A 16-year-old girl who was reported missing from northern California on Wednesday has been found dead, the Nevada County Sheriff's Office confirmed. Trinity Backus was tragically found dead half a mile from her aunt's house in northern California. Her body was located around 2 pm on Friday night after a widescale search operation was launched.
Additionally, the sheriff's office extended its "deep gratitude" to the several volunteers from organizations across northern California who helped with the search. Backus' cause of death is unknown and the coroner's office will perform an investigation and an autopsy.
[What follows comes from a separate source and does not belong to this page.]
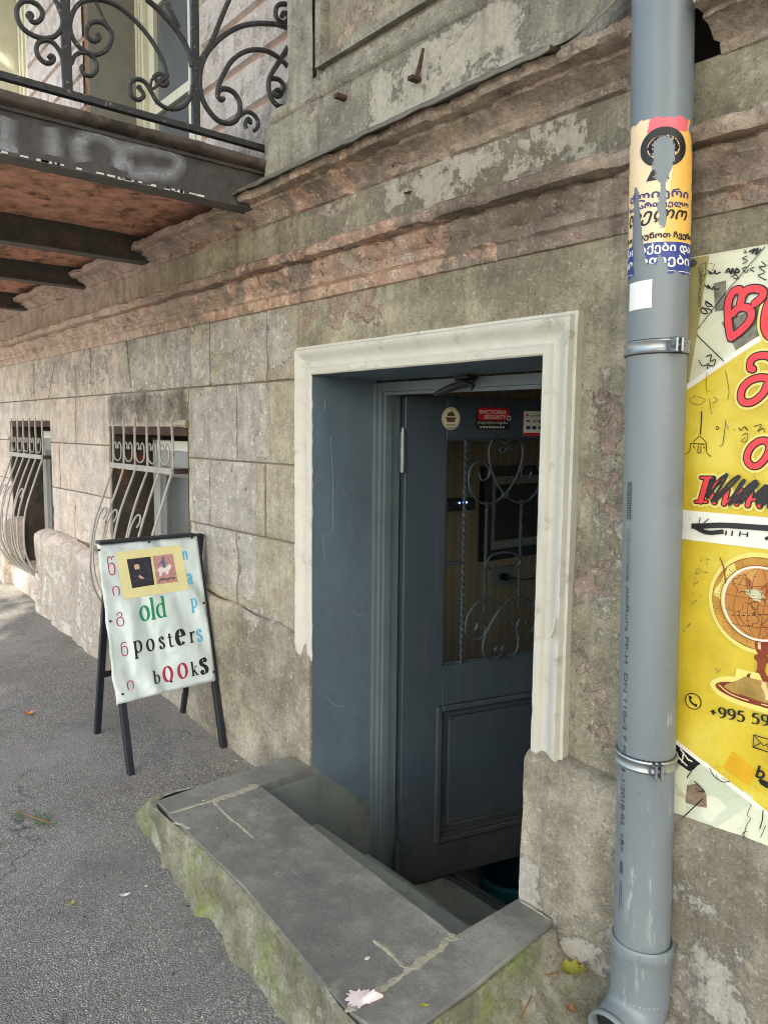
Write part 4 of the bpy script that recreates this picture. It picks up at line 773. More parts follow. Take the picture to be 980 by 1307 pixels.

It is also still unknown how exactly Backus disappeared on Wednesday night.
Disappearance Ends in Tragedy
Backus, a resident of Nevada County, was found in a heavily wooded river drainage to the north of Ashley Bjorklund's home on Kentucky Ravine Road, where she had spent the night. Backus, a star basketball player for Nevada Union High School in the area, had been having a sleepover with a friend at Bjorklund's home when she disappeared.
Police claimed that the youngster left the house in her pajamas at around 10:30 p.m., reportedly to meet her boyfriend, but she never returned. According to the police, she was not wearing shoes when she vanished.
Although the cause of death has not yet been established in the case, authorities claim they have so far found "nothing suspicious." There is currently an investigation going on.
"We have been in communication with the family and extend our deepest condolences to them as they work through this loss," NCSO wrote on Facebook. "We ask that you please respect their privacy."
Backus' body was discovered close to her aunt's 12-acre house, the sheriff's office claimed in a Facebook post.
"Shortly after 2 p.m. today, search and rescue teams located Trinity, unfortunately she was deceased," the post read. "Trinity was located approximately 1/2 mile north of the residence she was last seen at in a very heavily wooded river drainage area."
Death Still a Mystery
Although police do not suspect anything suspicious as of now, Backus' death remains a mystery. "At this point there is nothing suspicious," officers said, following a sprawling search that spanned the past two days.
News of Buckus' death devastated the girl's family and other locals who had been expecting the teenager would find her way back home. 'It's just too horrific,' one resident, Tony Loro, told CBS News.
Backus was reported missing by her aunt on Thursday morning, and a large number of state and local agencies joined the hunt for her. Her mother, Andrea Stanio, told local newspaper KCRA that she last saw her daughter on Wednesday at about three in the afternoon and that she received a call from the girl's aunt at about 10:47 pm in the evening informing her that Trinity had left her house "running."
Stanio, who had traveled for around 20 minutes to Bjorklund's home, said, "That doesn't seem like her." Her daughter wasn't there when she got there.
"I didn't see Trinity on the side of the road," Stanio said, adding that "the last time I saw my daughter was picking up my youngest daughter from school and dropping her (Trinity) off."
She claimed that she had been taking her youngest up to see the first snow on some of the adjacent mountains. "I was taking my youngest daughter up to to the snow. I said, 'I love you Trin,' Those were the last words I said to my daughter."
Stanio claimed Trinity told her aunt she was going to her boyfriend's house in Green Valley, which is about 10 miles away, before she disappeared.
Backus' boyfriend's identity and whether or not he was expecting the teen weren't made public by the family. Going missing was not her daughter's usual habit, according to Stanio.